In 2013, Pike and IPS ended partnerships with the program.

Phalen thinks it’s no coincidence two key districts backed out as his new charter school took off.

“The grants ran out and then the two districts where we were serving the most kids ended their partnership with us because we applied to run a charter school,” Phalen said. “Those were 2,000 students who we were deeply connected to.”

But Pike Superintendent Nate Jones rejected the argument that politics was a factor. He said Pike cut ties simply because there wasn’t enough federal funding.

“If they hadn’t offered us that money, we would have never entered that partnership with him to begin with,”  Jones said.

Former IPS Superintendent Eugene White declined to comment.

‘A win-win scenario’ for Decatur, but will it hold up?

The program, which ended for the summer on Friday, survived this year. But its future in Indiana is unclear.

This year, The Indianapolis Foundation and the Summer Youth Program Fund raised about $175,000 collectively for Summer Advantage, said Roderick Wheeler, who oversees both grants for the Central Indiana Community Foundation. The program, which costs $1,400 per kid, was about $32,000 short of its goal Friday.

The Indianapolis Foundation helps fund about 80 summer programs, Wheeler said, but Summer Advantage is unique.

“There are very few – if any – summer programs that partner with school districts,” Wheeler said. “Summer Advantage is a vendor. What makes that helpful is nonprofit dollars coming alongside public dollars.”

CICF will continue to seek other partners and hopes to help Summer Advantage expand to serve 1,000 kids in Indianapolis over the next three years.

In Decatur, Superintendent Matthew Prusiecki said the program is good for the kids who participate.

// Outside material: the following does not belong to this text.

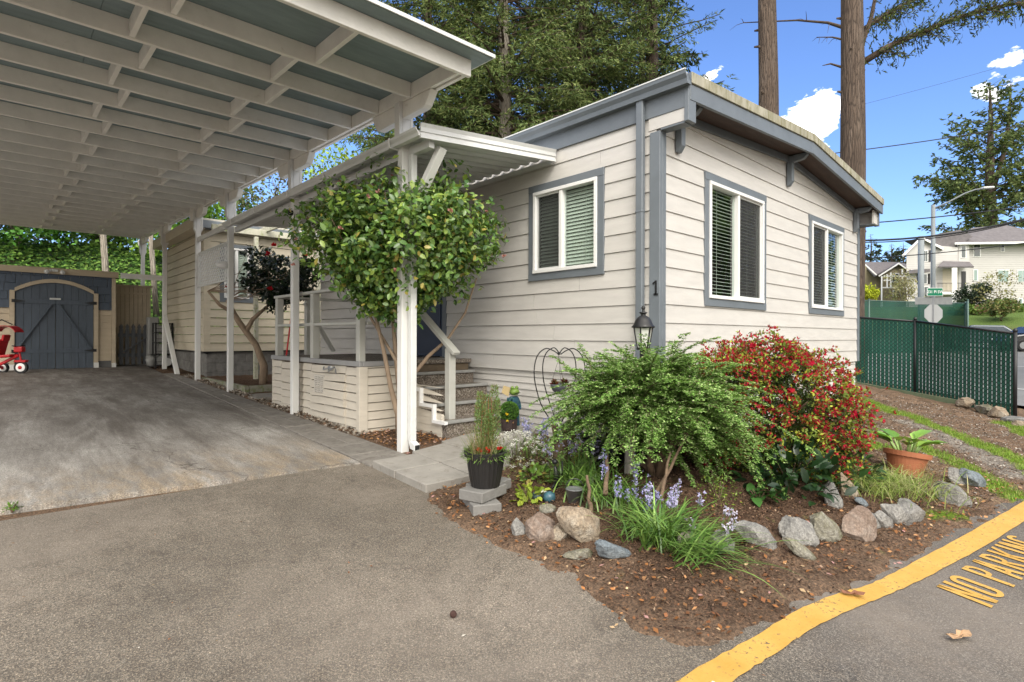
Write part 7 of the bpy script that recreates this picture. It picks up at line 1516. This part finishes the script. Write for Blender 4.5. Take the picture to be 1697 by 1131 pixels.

Summer Advantage offers a mix of math and literacy instruction along with enrichment activities. Fridays are spent on extra-curricular opportunities, like field trips and guest speakers.

In Decatur, students spent the first three hours of each weekday in the classroom, which was led by a teacher and teaching assistant, followed by an hour of lunch and recess and two hours of art provided by Arts for Learning, a local nonprofit.

“It’s just a win-win scenario for us here in Decatur,” Prusiecki said. “As long as we can continue to work things out together — we have the demand as far as our students are concerned — there’s no reason not to continue Summer Advantage.”